Hindustan Times (Gurugram)

Establishi­ng the continuity of our local languages within the region

While many languages are spoken in the city, it is critical to respect and recognise each one in the context of newly emerging means of communicat­ion

- SHIKHA JAIN (Shikha Jain is state convenor, INTACH Haryana Chapter and member of Heritage Committees under the ministries of culture and HRD. She is co-editor of book ‘Haryana: Cultural Heritage Guide’; director, DRONAH Developmen­t and Research Organisati

One of the most important aspects of our cultural identity is the language we speak. Through centuries of changes, migration and exchanges among several castes and cultures in the region of Gurgaon, the dialogue of communicat­ion shows the emergence and loss of various languages and dialects. While the Gurugram of today is a cosmopolit­an city with multiple languages and dialects, it is critical to recognise and respect each one within the context of local or newly emerging means of communicat­ion — thus adding to its rich repository.

Not too far back in time, as noted in the early 20th century Gazetteer, 49 spoken languages or dialects were recorded as the mother tongue of the people residing in the Gurgaon District in the 1961 Census.

Clearly, Hindi was the most spoken language in the post-independen­ce scenario, followed by Urdu as another important language in the area, then by Mewati and Punjabi in a much smaller but almost equal percentage. Besides these, there were several other local dialects prevalent in the region. Among the most well-known dialects spoken in the region are Mewati, Ahirwati and Braj Bhasha. While the grammar for these three local languages is similar, the vocabulary is quite different. Therefore, it is important to understand the difference­s in these languages. Mewati is recognised as more of a border language fading off from the Dhoondhari (one of the Rajasthani languages) in Jaipur region to the Braj Bhasha in the Uttar Pradesh area. It also borrows a lot of words from Arabic, Persian and Urdu. Ahirwati language links Mewati with the associated Shekhawati in Rajasthan. Bangru and Bagri are the other local dialects in the region.

Generally speaking, we are more familiar with what is known as the Haryanvi language (also called Jatu) originatin­g from the Jats in the Rohtak area that is popularly accepted as the local language of the state. Of course, the official language remains Hindi.

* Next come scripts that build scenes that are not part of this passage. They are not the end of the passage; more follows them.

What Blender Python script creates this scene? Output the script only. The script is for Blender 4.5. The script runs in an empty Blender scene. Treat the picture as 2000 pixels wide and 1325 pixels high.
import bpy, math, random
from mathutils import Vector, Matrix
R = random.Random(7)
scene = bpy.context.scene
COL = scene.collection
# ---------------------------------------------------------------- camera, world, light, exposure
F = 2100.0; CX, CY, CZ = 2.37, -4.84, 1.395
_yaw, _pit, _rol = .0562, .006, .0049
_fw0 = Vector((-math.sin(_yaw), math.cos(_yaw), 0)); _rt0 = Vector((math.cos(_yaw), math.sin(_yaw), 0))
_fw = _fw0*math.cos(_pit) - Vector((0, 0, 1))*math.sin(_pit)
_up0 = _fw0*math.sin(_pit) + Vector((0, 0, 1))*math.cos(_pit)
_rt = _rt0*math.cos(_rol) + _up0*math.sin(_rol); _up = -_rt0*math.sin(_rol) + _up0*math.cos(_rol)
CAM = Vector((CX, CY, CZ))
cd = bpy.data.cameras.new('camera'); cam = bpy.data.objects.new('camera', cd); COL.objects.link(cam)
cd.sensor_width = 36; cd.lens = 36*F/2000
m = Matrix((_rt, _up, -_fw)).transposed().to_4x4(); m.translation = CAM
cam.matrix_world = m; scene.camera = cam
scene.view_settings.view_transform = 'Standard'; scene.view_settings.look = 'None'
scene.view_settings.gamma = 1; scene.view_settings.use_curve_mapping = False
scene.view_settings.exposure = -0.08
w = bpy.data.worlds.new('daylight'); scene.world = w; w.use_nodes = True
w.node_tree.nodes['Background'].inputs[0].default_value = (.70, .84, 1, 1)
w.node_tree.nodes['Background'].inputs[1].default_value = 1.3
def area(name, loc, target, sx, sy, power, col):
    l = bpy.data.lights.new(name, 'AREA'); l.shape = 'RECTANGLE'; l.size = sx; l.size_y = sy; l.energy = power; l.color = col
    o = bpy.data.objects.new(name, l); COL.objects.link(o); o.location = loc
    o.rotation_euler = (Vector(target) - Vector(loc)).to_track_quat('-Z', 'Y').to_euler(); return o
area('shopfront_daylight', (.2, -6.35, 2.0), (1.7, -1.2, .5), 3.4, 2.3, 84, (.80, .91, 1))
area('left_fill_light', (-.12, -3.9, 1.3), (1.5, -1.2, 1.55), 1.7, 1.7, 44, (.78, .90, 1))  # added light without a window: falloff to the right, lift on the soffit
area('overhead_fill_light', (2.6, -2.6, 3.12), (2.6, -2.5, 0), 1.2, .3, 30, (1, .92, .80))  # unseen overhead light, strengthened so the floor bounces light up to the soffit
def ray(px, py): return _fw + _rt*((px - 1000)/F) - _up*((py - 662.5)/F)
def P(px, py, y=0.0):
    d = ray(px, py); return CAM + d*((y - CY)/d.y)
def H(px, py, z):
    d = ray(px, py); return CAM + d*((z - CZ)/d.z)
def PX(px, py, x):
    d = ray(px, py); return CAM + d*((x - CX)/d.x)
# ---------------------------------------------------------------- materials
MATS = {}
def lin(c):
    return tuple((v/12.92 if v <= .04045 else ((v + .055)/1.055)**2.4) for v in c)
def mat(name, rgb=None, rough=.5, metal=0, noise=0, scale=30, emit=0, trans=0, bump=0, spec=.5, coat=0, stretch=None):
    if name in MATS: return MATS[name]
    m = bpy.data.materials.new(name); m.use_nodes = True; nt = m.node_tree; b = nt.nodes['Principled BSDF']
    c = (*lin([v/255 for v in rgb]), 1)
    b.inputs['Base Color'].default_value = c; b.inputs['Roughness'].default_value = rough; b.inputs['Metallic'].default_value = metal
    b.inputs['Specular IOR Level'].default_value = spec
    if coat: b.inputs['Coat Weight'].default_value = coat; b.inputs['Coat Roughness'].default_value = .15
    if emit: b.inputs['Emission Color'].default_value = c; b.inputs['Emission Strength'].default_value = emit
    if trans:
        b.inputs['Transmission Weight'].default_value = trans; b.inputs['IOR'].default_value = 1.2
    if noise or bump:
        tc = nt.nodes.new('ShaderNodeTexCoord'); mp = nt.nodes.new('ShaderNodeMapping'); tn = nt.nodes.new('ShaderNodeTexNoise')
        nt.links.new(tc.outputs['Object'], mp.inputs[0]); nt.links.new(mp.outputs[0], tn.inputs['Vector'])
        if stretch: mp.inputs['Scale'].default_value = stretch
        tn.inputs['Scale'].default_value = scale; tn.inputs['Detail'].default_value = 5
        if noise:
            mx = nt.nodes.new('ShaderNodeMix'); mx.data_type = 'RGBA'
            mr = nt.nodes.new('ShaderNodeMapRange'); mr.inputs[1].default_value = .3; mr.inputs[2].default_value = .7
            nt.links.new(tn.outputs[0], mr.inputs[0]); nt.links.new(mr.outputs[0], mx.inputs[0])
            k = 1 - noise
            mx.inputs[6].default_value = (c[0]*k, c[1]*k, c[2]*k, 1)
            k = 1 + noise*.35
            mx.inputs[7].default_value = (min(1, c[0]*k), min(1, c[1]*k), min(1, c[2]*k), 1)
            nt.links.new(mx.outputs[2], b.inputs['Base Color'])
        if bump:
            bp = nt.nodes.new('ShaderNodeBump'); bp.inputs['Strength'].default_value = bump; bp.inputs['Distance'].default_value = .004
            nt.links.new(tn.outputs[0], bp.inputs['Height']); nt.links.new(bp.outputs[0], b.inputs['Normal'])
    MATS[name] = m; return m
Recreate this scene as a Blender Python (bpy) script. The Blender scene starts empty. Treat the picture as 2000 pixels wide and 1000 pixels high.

E. Joseph, posted as deputy commission­er of Rohtak district (1910-1912), found great difficulty in understand­ing the local language spoken by the people. So, he set about compiling Haryanvi words and giving their meaning in English. He also chose some commonly used English words and gave their meaning in Haryanvi. His dictionary was recently published by Prof K.C. Yadav under the aegis of the Haryana Institute of Public Administra­tion, Gurgaon.

Haryanvi is often considered as a rude language as the locals are forthright and outspoken in their behaviour. Sometimes, it is also referred to as ‘Lathmar Haryanvi’, literally meaning ‘hard-hitting Haryanvi’. But this is just a perceived roughness in language, while it is truly eloquent in its original form, as observed in recent popular Bollywood movies, such as Tanu Weds Manu and Dangal.

It is extremely important to create an interest for the continuity of local languages among the younger generation­s today. While the new cosmopolit­an Gurugram sees more and more of the English-speaking youth and schools offer options in western foreign languages, both of which are essential in today’s global context, we need to realise that universiti­es in the West, including the Ivy League institutio­ns in the United States of America, are actually offering courses in Haryanavi, Hindi, Sanskrit and other Indian languages. Hence, it is very important for us to establish the continuity of our local languages within the region itself in order to sustain our cultural identity.

The region also had its fair share of the classical languages through various stages of history, including the Persian language during the Mughal and the Sultanate periods, Sanskrit during Harsha’s period and Prakrit with Brahmi script as found on the Ashokan Pillar in the nearby areas. Lastly, it is extremely important to emphasise the earliest script and language of the region from Harappan times that still remains undecipher­ed and a mystery for all archaeolog­ists, historians and epigraphis­ts.